Oculus Rift playtime


I sneaked into our Oculus Rift demo room today to see what all the fuss was about. I’d heard lots of negatives about Oculus as a VR platform; the resolution is not high enough, the thing is too damn big, it’ll make you nauseous, so I was expecting to be underwhelmed.

I put the headset on. For something that looks so big, it’s surprisingly comfortable. Within a few seconds, I didn’t realise I had it on. I then faffed about for five minutes trying to play a game, and not figuring out the controls. Everything was bright and cartoonist and not realistic, yet at the same time there was a solidity to the objects I was (trying) to react with. I blundered into a demo of a 3D real time strategy game, where all I seemed to do was crash my giant robot into mountains.

And then I turned around.

That was the wow moment that convinced me I want one of these. The game I played was on a large tabletop in front of me, but when I turned I could see an entirely different room behind me. It wasn’t anywhere near photorealistic – it was like a pretty good computer animation from the last decade – but that didn’t matter. I was there, in a room full of piping and bulkheads and robots in the audience, and not in a small generic office space at all. Who cares about photorealism when it feels this real?
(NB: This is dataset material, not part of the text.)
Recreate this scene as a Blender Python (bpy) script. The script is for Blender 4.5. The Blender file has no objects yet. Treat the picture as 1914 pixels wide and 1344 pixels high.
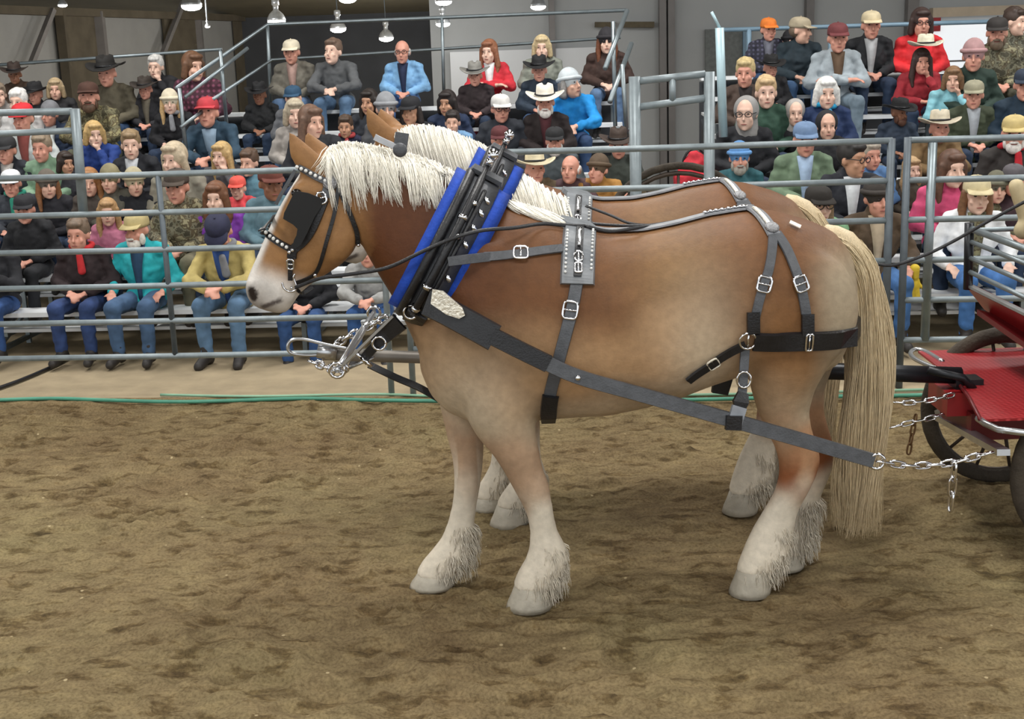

Possibly, that’s even a good thing. Keeping the resolution a bit lower might keep us out of the uncanny valley. I only mucked around with it for a quarter of an hour at most, so I don’t have any feel for whether the resolution becomes a problem over time (or the headset weight) but it was pretty damn impressive for that short experience.

Now if I could run Excel in Oculus, then I’d truly be sold on this.


One response to “Oculus Rift playtime”

  1. Actually you can run Excel and PowerPoint in Oculus. In Steam there is an app called Virtual Desktop, you can basically sit back and watch your screen from whatever distance to screen and size as possible. You can even load up a movie and watch it this way, it’s not bad at all, for short bursts. It kind of works, but it’s not as pin sharp as looking at a good-sized IPS screen running at 4k. I use Excel quite a bit too, and I find the perfect screen is my Philips 50″ 4K behemoth.

    Oh yes, Oculus is very impressive for the first few times you try it. I went through a phase of trying loads of games and mini-experiences, and got my other half and family members all to have a go. It certainly is worth having. That being said, there are literally no games for it that compete with triple A or brilliant indie games that you can play on your desktop. Movement is dodgy in VR, which is why a lot of games give you the forced option to teleport rather than walk. Resolution is not sharp enough, but the immersion factor is definitely there. When you put Oculus on, it’s truly a bit like stepping a bit into the Matrix.

    Some people, even scientists think we’re living in a holographic or simulated universe. It does make you wonder, if being alive is just a super high-tech version of VR, and our bodies are holo-suits.

    Am still waiting for Oculus Touch, and hopefully some great games. But so far, VR is still somewhat of a novelty, rather than a revolution.